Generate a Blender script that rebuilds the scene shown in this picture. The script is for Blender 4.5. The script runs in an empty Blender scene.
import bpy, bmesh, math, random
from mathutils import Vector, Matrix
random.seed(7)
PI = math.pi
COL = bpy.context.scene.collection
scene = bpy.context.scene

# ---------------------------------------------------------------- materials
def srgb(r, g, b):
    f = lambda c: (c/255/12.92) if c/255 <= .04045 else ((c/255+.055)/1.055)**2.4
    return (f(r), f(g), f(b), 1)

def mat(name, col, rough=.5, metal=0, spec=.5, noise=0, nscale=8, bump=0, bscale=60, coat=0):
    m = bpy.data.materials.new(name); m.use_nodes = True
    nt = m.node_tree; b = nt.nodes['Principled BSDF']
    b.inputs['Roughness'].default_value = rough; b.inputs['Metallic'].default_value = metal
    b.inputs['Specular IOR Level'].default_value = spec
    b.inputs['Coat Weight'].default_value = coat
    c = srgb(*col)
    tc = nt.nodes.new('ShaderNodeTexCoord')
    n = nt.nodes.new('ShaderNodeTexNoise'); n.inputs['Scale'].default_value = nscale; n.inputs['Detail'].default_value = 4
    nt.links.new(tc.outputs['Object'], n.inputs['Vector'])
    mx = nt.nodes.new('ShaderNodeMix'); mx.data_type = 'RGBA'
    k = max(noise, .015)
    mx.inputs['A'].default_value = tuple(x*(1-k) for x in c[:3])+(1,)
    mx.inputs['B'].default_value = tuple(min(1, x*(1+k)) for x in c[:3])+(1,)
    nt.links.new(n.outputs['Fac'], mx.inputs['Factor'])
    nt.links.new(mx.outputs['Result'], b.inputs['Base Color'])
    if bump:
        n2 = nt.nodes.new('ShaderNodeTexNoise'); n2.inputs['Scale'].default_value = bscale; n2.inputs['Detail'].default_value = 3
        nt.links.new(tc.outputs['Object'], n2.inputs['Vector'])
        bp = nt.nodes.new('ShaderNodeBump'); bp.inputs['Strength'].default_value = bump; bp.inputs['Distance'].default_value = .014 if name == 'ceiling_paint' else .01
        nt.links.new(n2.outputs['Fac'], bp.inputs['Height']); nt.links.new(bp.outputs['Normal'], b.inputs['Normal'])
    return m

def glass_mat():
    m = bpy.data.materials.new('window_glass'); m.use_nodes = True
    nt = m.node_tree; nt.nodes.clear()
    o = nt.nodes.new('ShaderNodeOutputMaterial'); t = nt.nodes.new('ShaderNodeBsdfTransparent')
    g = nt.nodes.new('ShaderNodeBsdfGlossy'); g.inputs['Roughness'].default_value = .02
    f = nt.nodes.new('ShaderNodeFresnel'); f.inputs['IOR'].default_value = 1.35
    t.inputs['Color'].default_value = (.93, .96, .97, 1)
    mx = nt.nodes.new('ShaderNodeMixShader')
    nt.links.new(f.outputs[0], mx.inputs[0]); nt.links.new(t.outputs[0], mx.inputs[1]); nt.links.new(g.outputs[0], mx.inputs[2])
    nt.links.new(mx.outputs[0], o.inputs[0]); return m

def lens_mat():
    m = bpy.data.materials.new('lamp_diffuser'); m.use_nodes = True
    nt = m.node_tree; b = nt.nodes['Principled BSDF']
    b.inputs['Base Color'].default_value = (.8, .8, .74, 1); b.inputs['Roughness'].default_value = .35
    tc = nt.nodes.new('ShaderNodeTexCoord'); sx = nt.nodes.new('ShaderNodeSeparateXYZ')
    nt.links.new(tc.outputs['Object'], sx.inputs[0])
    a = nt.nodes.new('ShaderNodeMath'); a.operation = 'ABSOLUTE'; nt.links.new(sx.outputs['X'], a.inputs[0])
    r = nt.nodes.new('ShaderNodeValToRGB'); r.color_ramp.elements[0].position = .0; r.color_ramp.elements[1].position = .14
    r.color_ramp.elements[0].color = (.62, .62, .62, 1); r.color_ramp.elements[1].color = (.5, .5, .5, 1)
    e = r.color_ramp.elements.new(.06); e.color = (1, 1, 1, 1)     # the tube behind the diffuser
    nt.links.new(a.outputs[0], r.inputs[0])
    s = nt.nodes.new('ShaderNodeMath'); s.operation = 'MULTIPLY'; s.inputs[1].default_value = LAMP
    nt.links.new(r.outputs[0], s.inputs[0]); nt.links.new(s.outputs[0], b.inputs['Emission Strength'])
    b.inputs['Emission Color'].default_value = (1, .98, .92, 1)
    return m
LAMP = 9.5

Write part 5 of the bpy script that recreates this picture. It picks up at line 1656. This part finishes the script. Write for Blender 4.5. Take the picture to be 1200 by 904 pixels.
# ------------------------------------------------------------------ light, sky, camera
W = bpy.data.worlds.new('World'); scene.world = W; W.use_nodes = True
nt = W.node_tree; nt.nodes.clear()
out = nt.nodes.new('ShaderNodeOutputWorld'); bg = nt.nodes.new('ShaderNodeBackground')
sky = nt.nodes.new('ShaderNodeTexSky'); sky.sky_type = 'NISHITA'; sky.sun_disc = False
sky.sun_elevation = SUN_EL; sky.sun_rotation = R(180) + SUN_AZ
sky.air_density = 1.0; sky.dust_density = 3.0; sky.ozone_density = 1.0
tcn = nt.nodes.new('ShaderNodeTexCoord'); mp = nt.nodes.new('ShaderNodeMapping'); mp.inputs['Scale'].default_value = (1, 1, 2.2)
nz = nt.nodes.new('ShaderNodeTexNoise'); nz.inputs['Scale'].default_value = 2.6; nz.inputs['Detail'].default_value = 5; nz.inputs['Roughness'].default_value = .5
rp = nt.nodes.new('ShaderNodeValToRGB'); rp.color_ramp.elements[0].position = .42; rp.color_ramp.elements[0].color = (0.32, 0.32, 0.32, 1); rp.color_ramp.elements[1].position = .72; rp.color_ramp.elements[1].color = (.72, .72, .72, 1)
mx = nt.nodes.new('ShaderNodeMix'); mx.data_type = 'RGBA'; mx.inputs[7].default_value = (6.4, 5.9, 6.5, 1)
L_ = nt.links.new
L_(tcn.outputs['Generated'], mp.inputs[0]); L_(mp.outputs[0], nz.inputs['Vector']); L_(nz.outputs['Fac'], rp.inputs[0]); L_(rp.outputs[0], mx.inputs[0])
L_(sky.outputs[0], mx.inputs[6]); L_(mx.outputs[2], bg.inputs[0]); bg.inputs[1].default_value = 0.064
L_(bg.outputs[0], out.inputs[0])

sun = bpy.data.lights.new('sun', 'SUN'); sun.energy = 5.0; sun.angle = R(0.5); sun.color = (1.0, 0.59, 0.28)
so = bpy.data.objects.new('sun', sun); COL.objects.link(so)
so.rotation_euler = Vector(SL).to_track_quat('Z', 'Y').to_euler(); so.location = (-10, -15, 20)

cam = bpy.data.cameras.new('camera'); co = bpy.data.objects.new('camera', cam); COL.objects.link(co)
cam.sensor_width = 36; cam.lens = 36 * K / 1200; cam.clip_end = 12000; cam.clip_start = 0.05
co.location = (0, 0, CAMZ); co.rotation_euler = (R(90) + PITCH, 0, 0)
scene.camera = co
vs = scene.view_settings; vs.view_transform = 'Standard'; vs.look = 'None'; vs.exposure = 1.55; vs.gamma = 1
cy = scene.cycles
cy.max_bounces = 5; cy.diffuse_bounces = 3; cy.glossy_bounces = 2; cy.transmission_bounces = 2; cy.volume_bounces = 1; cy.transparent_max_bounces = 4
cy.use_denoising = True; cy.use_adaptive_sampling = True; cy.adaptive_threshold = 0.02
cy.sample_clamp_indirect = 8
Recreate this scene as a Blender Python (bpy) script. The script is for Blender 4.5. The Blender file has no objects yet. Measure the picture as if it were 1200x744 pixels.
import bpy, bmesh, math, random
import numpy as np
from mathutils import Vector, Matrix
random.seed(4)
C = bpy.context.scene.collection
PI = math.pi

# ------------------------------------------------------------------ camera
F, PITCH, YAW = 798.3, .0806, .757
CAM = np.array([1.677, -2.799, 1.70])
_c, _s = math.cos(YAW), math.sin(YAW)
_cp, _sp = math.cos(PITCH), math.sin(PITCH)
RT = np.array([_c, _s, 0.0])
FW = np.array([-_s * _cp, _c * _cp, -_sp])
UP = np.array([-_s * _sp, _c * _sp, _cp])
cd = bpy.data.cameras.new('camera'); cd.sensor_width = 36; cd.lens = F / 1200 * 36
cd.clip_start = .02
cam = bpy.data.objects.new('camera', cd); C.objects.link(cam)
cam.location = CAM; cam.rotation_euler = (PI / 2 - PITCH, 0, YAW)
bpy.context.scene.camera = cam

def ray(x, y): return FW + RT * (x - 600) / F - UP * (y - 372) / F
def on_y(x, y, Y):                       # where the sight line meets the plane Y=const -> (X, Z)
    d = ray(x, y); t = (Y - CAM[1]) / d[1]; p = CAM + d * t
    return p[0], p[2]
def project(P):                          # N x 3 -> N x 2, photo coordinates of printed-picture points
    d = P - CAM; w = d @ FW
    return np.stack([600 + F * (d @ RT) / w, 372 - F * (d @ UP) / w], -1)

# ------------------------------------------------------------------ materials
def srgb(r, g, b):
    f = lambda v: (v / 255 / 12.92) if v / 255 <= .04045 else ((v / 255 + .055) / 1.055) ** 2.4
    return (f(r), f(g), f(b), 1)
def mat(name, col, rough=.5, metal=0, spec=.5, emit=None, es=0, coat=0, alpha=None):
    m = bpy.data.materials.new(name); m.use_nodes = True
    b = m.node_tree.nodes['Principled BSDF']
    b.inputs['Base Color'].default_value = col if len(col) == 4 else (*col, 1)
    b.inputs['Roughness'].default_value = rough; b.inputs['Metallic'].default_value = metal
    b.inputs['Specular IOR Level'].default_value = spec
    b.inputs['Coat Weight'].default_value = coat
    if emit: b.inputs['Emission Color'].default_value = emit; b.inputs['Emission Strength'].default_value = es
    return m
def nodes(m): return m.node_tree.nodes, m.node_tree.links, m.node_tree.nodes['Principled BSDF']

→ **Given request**
Up to and including the line with "scene = bpy.context.scene", repeat the data exactly, starting from its first line; nothing else belongs in the response.

→ **Task response**
Generate a Blender script that rebuilds the scene shown in this picture. The script is for Blender 4.5. The script runs in an empty Blender scene.
import bpy, bmesh, math, random
from mathutils import Vector, Matrix
random.seed(7)
PI = math.pi
COL = bpy.context.scene.collection
scene = bpy.context.scene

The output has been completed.